• Colombia‘s government warned that drug traffickers may launch fake campaigns in the October local elections in order to launder their profits, Caracol reports. The authorities said that infiltration of the elections could occur in two forms: either by criminal groups backing a candidate who has no chance of being elected, to “clean” dirty money through the campaign, or by supporting high profile candidates in an attempt to win political control of an area.
  • El Espectador reports on new methods adopted by traffickers to move drugs out of Latin America, by dissolving cocaine in liquids like shampoo or wine. This week three foreigners were captured in Medellin, Colombia, with liquid cocaine inside their bodies. Transporting cocaine in this form makes it difficult to detect, both by body scans and by drug dogs.

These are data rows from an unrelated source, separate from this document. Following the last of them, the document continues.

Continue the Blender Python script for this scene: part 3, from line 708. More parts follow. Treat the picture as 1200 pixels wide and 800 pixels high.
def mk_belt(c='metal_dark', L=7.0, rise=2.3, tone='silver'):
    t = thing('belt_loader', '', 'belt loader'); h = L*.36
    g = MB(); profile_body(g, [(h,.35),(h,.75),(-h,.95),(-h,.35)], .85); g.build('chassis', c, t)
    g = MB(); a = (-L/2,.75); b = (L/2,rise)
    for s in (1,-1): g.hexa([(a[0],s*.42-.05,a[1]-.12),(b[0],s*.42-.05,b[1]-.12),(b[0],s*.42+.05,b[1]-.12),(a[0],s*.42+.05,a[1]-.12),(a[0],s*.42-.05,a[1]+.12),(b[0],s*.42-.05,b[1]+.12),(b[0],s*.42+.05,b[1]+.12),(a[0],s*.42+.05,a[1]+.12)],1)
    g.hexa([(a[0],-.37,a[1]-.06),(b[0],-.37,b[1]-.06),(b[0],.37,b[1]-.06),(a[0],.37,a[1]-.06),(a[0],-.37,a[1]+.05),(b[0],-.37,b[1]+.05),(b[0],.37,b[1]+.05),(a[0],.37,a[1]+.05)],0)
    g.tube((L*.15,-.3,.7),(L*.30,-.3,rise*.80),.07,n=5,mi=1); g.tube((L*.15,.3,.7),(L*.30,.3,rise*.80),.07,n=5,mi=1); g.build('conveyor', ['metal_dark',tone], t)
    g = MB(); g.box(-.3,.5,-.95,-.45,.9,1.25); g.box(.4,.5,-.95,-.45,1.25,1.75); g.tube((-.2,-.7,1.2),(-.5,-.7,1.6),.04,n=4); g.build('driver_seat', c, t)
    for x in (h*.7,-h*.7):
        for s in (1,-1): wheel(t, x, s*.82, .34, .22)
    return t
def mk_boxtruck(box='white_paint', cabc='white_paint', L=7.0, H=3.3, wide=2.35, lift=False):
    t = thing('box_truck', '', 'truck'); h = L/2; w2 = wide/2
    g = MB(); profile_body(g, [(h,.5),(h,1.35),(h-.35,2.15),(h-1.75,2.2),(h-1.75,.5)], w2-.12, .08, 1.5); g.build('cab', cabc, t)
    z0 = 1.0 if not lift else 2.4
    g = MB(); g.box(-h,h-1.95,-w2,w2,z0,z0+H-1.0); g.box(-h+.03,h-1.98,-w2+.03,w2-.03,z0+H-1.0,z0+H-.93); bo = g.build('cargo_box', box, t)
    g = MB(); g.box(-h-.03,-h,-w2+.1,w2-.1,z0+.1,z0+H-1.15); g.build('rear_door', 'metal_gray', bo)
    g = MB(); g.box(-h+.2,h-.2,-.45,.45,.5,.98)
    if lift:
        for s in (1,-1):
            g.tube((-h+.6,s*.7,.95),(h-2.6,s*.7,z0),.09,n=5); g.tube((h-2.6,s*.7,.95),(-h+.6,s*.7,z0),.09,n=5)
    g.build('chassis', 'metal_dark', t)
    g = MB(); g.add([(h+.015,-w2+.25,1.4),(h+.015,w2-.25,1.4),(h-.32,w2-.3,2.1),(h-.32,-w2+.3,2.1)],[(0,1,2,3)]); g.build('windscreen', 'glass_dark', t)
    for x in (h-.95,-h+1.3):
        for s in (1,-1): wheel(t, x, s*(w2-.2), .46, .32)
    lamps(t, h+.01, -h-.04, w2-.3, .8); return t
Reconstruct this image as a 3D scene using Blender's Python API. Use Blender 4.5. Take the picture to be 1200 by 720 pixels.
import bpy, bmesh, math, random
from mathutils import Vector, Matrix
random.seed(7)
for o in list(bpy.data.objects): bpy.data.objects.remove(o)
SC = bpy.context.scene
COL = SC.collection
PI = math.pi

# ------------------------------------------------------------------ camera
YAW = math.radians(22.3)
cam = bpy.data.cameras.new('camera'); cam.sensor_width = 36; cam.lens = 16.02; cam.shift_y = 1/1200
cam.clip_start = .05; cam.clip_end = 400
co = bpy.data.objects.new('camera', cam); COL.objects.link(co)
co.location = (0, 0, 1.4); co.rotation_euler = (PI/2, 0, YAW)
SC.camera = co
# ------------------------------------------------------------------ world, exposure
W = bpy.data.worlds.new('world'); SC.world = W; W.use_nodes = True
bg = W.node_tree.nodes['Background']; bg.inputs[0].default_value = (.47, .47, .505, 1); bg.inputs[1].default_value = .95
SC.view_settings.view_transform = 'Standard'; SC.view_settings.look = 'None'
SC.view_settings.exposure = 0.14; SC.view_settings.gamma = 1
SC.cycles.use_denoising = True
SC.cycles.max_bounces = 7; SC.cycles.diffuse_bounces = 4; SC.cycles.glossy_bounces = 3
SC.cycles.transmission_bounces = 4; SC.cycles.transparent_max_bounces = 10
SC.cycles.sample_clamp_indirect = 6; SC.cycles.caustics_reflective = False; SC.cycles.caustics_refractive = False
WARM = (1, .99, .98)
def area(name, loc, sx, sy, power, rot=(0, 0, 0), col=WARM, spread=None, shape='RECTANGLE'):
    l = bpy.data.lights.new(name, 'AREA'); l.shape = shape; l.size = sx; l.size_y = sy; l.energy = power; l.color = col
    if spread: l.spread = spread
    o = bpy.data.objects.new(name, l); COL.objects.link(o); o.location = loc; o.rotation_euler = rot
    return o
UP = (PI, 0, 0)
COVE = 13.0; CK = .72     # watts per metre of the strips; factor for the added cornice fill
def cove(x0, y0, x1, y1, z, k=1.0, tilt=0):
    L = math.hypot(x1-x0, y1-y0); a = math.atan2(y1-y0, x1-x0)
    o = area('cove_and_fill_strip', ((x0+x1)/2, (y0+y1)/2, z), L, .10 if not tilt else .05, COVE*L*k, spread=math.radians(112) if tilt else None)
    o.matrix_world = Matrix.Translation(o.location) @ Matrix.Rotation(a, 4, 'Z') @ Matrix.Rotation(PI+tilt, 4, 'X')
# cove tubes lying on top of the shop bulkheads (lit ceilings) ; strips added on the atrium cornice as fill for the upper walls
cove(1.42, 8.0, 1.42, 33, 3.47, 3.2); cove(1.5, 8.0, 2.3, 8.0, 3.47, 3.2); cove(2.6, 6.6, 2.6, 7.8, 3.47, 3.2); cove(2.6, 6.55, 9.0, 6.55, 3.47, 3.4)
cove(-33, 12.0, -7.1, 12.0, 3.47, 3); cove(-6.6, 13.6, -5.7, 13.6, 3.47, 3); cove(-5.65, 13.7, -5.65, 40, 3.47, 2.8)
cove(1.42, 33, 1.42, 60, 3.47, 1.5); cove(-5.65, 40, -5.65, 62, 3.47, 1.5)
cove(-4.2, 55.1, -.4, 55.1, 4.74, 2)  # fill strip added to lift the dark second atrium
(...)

  • The New American magazine reports on growing concerns about Mexican drug-trafficking gangs’ operations in Central America. The isthmus is increasingly becoming not just a transit point for drugs, but also a territory dominated by cartels and suffering from drug violence. This has led to increased problems with money laundering and drug consumption in the region, according to the report. President Obama, on his three-country, five-day tour of Latin America, promised $200 million in aid to combat drug trafficking and crime in Central America.
  • In other news, 40 Mexican media groups have decided to establish guidelines on the publication of images of violence and drug trafficking, to avoid glorifying criminals or spreading propaganda from the cartels. El Excelsior reports that the groups made the agreement in order to prevent themselves being turned into spokespeople for organized criminal interests.